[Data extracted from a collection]
──────────────────────────────
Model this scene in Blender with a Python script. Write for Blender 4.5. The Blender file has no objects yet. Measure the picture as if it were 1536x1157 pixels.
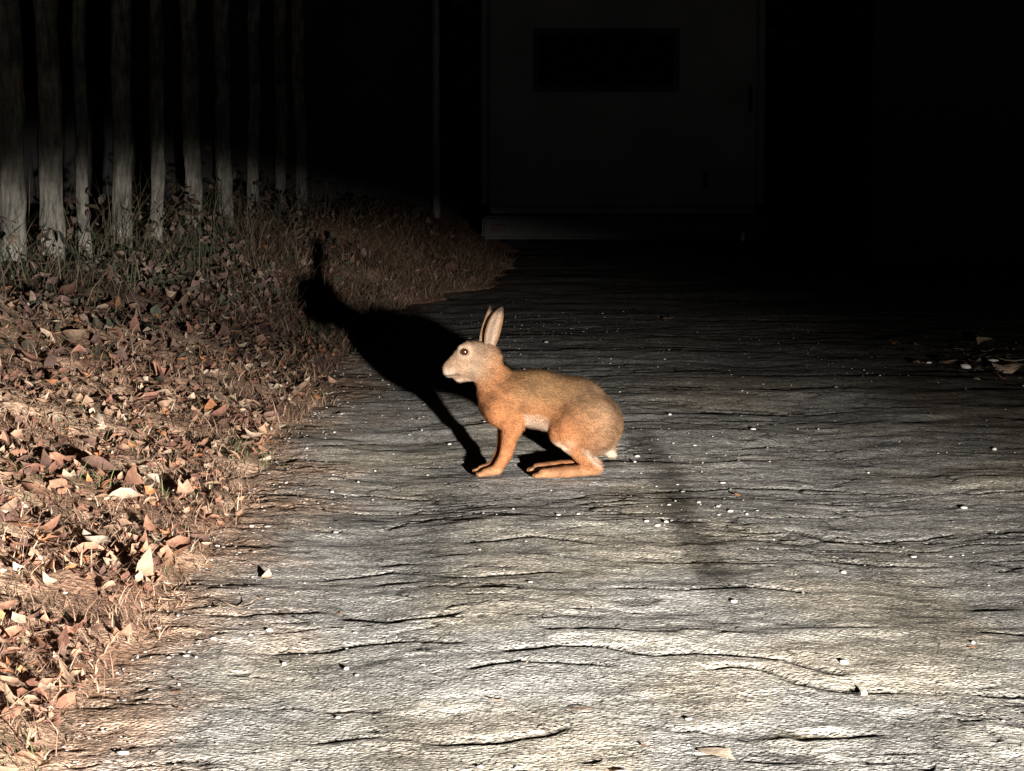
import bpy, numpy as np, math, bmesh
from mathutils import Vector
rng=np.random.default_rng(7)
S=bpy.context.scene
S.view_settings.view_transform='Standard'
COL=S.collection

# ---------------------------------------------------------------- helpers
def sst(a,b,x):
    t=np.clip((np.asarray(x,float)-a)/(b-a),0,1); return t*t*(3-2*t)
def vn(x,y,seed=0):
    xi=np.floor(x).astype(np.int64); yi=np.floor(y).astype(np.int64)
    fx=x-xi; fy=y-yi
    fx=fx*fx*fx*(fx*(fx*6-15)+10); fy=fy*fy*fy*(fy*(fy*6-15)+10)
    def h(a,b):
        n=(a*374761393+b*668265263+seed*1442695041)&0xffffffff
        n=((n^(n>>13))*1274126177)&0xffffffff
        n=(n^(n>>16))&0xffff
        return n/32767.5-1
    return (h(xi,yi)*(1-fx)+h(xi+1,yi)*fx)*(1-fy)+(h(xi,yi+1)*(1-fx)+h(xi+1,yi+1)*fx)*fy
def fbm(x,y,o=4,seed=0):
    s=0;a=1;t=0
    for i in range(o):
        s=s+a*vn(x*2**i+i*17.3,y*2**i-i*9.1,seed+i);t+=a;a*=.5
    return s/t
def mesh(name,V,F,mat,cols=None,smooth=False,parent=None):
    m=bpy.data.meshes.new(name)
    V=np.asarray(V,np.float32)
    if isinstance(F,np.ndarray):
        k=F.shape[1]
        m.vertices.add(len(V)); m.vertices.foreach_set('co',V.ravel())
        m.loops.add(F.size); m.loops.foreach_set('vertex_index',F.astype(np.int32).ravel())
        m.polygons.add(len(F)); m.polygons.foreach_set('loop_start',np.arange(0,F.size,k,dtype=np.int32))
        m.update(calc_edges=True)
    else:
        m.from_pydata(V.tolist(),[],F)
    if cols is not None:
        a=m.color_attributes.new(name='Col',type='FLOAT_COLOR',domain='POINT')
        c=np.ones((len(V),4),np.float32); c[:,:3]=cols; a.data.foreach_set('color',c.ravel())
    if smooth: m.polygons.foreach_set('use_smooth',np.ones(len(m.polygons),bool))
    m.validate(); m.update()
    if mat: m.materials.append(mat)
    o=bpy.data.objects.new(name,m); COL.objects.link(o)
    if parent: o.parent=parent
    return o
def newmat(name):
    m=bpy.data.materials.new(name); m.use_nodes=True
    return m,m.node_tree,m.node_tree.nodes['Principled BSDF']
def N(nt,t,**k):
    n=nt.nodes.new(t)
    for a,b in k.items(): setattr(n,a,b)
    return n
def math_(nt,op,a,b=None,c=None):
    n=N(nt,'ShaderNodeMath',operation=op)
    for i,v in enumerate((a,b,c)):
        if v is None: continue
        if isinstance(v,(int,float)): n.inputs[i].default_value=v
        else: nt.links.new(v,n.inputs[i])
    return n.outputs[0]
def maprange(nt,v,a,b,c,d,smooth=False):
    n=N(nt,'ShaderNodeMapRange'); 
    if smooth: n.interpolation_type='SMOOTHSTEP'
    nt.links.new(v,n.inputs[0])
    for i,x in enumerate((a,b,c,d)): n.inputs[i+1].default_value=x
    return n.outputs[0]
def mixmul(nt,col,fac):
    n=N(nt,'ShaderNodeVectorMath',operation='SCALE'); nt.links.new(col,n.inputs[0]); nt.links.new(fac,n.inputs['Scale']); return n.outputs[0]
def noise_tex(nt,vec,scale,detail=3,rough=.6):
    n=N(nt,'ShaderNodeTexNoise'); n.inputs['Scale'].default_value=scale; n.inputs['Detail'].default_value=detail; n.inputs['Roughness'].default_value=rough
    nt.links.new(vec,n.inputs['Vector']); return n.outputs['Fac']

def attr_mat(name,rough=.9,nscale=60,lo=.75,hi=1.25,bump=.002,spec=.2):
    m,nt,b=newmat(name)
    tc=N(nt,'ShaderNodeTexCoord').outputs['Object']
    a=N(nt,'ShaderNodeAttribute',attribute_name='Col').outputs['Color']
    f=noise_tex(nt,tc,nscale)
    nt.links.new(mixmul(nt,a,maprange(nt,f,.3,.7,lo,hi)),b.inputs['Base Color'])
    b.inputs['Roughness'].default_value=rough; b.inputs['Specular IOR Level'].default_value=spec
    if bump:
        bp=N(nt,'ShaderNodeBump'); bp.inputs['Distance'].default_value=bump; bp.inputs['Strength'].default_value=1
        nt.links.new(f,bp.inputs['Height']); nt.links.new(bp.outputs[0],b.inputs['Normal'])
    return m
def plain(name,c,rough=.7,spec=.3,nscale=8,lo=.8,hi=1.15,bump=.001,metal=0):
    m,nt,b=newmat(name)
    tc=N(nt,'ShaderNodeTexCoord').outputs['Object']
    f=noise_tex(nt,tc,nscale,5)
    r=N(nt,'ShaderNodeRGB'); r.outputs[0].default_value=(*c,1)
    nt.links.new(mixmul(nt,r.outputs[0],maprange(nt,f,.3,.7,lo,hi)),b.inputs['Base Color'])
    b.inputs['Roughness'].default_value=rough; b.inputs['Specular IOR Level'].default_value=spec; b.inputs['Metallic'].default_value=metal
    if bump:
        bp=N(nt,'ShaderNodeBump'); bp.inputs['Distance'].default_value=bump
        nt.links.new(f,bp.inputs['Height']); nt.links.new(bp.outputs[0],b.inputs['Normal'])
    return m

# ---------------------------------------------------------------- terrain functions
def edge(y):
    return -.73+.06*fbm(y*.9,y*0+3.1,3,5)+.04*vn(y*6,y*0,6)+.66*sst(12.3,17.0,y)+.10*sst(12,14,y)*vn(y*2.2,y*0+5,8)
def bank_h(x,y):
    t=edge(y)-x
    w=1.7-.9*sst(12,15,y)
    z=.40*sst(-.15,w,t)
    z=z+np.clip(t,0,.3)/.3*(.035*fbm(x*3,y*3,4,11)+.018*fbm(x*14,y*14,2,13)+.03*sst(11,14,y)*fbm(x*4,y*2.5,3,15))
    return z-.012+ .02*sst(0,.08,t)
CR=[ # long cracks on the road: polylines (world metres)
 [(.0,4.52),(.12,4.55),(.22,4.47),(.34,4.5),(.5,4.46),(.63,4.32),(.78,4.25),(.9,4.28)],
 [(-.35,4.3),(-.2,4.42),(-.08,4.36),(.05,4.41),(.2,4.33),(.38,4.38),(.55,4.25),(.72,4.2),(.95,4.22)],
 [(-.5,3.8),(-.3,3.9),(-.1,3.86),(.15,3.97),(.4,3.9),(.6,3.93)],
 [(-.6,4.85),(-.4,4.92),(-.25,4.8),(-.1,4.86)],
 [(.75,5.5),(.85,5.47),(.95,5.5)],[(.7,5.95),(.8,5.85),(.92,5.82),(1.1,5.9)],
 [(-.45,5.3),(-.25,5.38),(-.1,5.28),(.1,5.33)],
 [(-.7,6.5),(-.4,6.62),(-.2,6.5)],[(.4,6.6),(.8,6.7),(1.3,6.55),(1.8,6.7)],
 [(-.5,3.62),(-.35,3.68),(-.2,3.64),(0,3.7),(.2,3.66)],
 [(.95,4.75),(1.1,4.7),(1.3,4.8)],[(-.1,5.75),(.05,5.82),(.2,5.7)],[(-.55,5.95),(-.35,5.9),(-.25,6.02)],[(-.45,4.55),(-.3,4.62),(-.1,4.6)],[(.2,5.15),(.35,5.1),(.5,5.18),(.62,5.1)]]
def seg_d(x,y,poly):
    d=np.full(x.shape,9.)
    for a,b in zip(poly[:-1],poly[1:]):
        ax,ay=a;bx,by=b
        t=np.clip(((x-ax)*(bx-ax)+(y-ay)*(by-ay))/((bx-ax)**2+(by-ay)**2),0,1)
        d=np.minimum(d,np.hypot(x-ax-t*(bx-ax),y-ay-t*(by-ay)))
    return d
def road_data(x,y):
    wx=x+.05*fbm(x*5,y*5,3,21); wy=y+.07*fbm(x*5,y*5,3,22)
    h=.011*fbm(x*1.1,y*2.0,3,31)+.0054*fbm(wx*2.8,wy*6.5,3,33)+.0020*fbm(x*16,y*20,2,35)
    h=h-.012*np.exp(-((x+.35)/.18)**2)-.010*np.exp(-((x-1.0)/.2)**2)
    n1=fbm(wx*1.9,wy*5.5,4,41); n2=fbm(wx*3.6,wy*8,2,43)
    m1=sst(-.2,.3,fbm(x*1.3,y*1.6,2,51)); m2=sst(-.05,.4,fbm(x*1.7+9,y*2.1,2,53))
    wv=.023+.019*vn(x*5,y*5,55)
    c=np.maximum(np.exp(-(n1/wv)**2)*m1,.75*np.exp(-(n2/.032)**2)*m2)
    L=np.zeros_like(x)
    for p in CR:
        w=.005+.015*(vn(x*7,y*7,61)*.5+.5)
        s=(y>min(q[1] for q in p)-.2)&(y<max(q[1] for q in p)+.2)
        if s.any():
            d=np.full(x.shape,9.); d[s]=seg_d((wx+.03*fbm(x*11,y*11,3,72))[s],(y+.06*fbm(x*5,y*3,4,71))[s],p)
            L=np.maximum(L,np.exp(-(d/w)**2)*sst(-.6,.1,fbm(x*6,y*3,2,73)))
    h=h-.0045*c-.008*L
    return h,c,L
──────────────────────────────
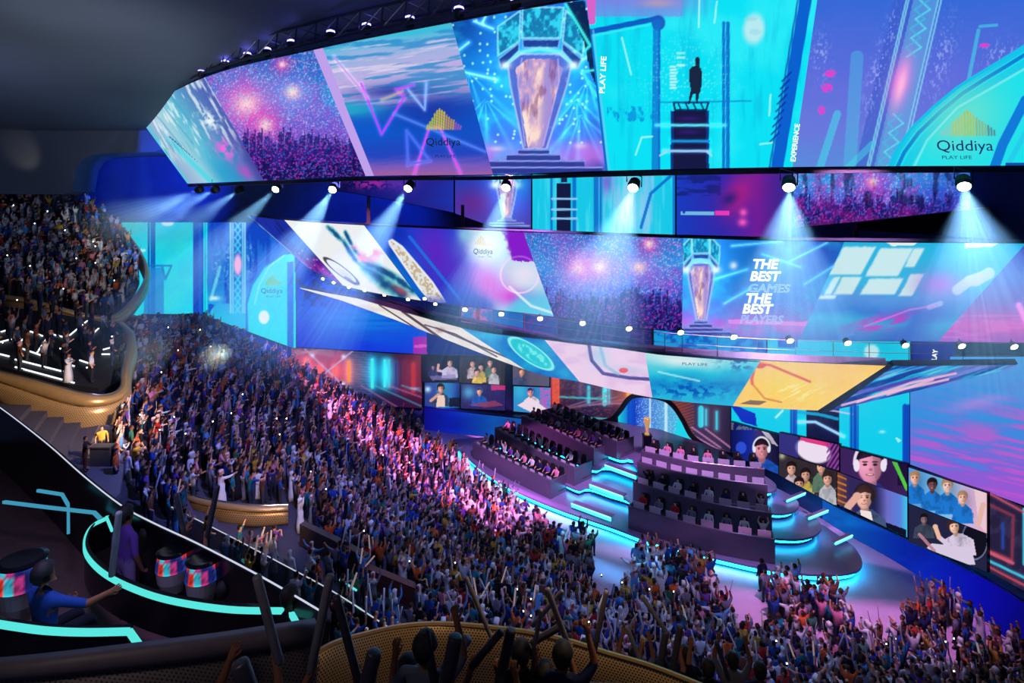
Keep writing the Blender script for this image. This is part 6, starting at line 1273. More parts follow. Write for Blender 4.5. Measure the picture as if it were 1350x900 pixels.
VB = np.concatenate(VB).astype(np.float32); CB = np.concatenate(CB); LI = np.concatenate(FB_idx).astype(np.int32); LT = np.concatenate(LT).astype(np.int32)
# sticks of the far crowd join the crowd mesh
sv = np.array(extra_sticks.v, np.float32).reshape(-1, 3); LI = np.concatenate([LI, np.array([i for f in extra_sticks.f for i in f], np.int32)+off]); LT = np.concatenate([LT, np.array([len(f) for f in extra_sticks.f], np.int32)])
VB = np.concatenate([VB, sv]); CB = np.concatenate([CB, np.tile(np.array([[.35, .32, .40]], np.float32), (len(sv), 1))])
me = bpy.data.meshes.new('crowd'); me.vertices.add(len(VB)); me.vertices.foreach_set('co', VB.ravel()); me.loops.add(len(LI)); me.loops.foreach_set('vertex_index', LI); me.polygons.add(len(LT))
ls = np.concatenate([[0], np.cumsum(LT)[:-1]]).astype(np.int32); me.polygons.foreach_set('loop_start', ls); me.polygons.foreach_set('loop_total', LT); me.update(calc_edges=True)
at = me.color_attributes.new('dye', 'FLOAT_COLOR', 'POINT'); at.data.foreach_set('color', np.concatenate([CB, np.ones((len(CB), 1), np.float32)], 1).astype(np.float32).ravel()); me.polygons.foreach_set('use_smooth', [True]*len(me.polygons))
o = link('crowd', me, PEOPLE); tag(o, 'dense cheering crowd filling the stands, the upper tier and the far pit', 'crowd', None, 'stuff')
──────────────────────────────
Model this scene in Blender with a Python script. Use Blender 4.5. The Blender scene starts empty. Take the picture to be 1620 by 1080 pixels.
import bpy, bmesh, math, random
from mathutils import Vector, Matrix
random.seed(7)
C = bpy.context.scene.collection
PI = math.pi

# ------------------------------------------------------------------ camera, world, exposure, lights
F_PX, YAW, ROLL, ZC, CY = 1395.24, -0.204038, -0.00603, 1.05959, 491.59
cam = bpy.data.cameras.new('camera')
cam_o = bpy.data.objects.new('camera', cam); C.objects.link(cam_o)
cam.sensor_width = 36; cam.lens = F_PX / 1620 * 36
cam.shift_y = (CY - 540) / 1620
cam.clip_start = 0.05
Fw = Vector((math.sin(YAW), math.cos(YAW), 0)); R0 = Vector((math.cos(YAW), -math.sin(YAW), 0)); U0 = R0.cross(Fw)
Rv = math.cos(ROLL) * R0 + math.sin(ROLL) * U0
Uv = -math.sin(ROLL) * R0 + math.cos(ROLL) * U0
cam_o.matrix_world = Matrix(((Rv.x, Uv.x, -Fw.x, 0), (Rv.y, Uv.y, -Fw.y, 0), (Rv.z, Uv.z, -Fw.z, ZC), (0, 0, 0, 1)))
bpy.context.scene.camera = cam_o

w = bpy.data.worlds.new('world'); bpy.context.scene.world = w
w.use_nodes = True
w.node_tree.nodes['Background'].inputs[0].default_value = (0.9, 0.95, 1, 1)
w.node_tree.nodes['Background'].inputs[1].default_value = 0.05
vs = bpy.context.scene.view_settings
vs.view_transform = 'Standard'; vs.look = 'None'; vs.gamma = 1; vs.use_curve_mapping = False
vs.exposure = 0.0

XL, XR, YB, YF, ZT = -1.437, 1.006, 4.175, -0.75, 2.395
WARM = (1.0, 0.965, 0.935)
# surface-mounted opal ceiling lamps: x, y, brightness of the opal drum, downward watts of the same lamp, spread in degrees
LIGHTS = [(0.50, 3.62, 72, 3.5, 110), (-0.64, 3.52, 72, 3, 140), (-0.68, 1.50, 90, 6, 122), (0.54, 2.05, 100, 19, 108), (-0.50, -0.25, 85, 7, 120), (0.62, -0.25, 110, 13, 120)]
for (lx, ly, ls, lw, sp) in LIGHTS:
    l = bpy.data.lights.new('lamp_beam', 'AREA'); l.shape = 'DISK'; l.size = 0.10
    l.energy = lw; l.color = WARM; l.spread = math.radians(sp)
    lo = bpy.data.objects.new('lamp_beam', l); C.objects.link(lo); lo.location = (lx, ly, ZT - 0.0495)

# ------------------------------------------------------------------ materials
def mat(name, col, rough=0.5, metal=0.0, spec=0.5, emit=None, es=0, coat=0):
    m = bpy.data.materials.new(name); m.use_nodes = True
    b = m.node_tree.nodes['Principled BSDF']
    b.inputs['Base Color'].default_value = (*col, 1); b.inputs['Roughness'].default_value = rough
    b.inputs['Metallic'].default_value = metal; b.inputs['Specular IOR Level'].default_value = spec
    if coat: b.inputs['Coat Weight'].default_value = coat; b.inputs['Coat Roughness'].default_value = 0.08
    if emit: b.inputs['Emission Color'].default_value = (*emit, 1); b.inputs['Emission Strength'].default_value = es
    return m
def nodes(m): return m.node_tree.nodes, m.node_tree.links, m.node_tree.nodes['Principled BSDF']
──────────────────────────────
▶ [GOAL OF THE EXERCISE] Go back to the listing above and reproduce, exactly, the stretch from the line bearing "Model this scene in Blender with a Python script. Write" through the line bearing "COL=S.collection", without its pictures.

▶ [ANSWER TO THE PROBLEM]
Model this scene in Blender with a Python script. Write for Blender 4.5. The Blender file has no objects yet. Measure the picture as if it were 1536x1157 pixels.
import bpy, numpy as np, math, bmesh
from mathutils import Vector
rng=np.random.default_rng(7)
S=bpy.context.scene
S.view_settings.view_transform='Standard'
COL=S.collection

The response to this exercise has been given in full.